TRIBUNNEWS.COM, JAKARTA – Schapelle Leigh Corby atau yang dikenal dengan julukan Ratu Mariyuana asal Australia, sudah dideportasi ke negaranya Australia, Sabtu (27/5/2017) kemarin malam.
Menteri Hukum dan HAM (Menkumham) Yasonna Laoly menyebutkan, terpidana 20 tahun penjara kasus kepemilikan mariyuana 4,2 kilogram asal Australia ini, sudah menjadi manusia bebas.
"Dia sudah menjadi manusia bebas. Sudah tak ada lagi alasan kami untuk menahan. Dan itu hak dia," kata Yasonna di RS Premier Jatinegara, Jakarta Timur, Minggu (28/5/2017).
Baca: Beli Dua Tiket Pulang ke Australia, Corby Tak Jadi Naik Virgin Tapi Malindo Air
Dia mengaku terbang ke Bali untuk bertemu dengan Corby menjelang pendeportasiannya.
Namun Corby menolak bertemu.
"Saya kemarin pergi ke Bali saya ingin mencoba berbicara kepada dia (Corby) untuk meminta dia supaya betul-betul tidak menimbulkan kehebohan baru. Kira-kira seperti itu," kata Yasonna.
Menurutnya, Corby yang mendapat pembebasan bersyarat pada Februari 2014 ini mengalami trauma hingga enggan menampakkan diri dan menghindari sorotan awak media, baik lokal maupun internasional.
"Tapi dia sangat traumatik. Terlalu banyak teman-teman wartawan yang meminta. Dia (Corby) agak sulit berkomunikasi, itu hak dia (Corby)," katanya.
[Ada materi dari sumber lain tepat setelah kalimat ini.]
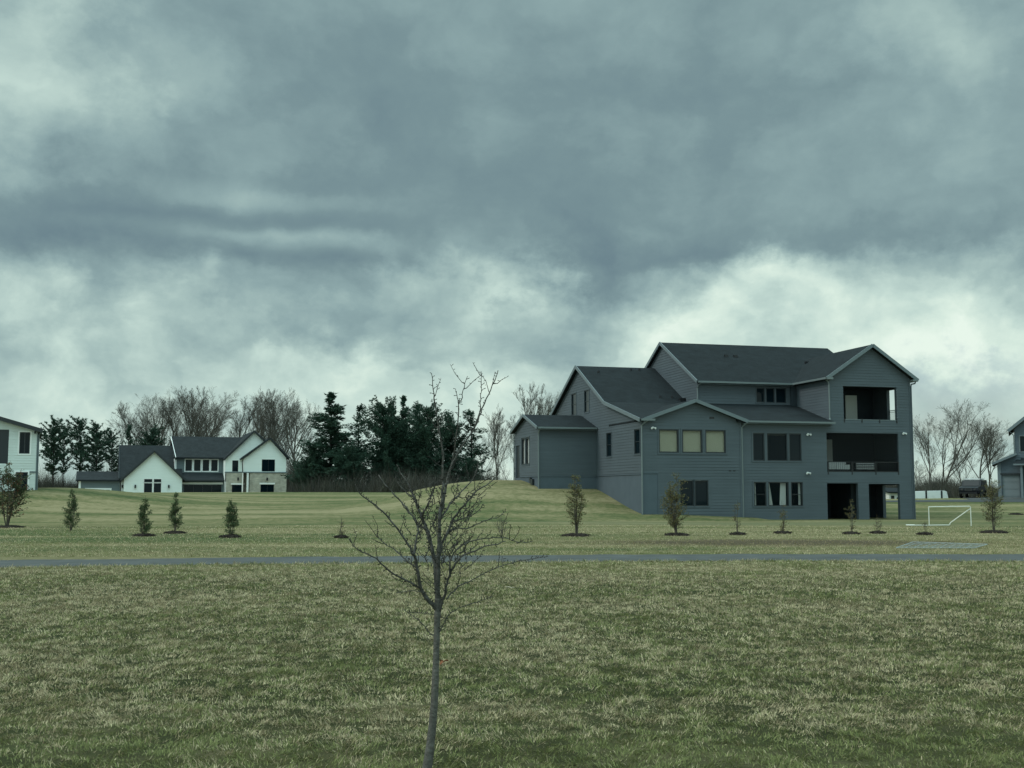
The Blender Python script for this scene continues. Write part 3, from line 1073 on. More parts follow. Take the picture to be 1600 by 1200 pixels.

Diberitakan, Schapelle Leigh Corby lahir 10 Juli 1977. Dia ditangkap membawa obat terlarang di dalam tasnya di Bandara Ngurah Rai, Denpasar, Indonesia pada 8 Oktober 2004.
Dalam tas Corby ditemukan 4,2 kg ganja. Namun menurut Corby, barang haram itu bukan miliknya.
Dirinya mengaku tidak mengetahui ada ganja dalam tasnya sebelum tas tersebut dibuka oleh petugas bea cukai di Bali.
Namun pernyataan ini ditentang oleh petugas bea cukai yang mengatakan bahwa Corby mencoba menghalangi mereka saat akan memeriksa tasnya.
Ayah kandung Schapelle Corby, Michael Corby, sebelumnya pernah tertangkap basah membawa ganja pada awal tahun 1970-an.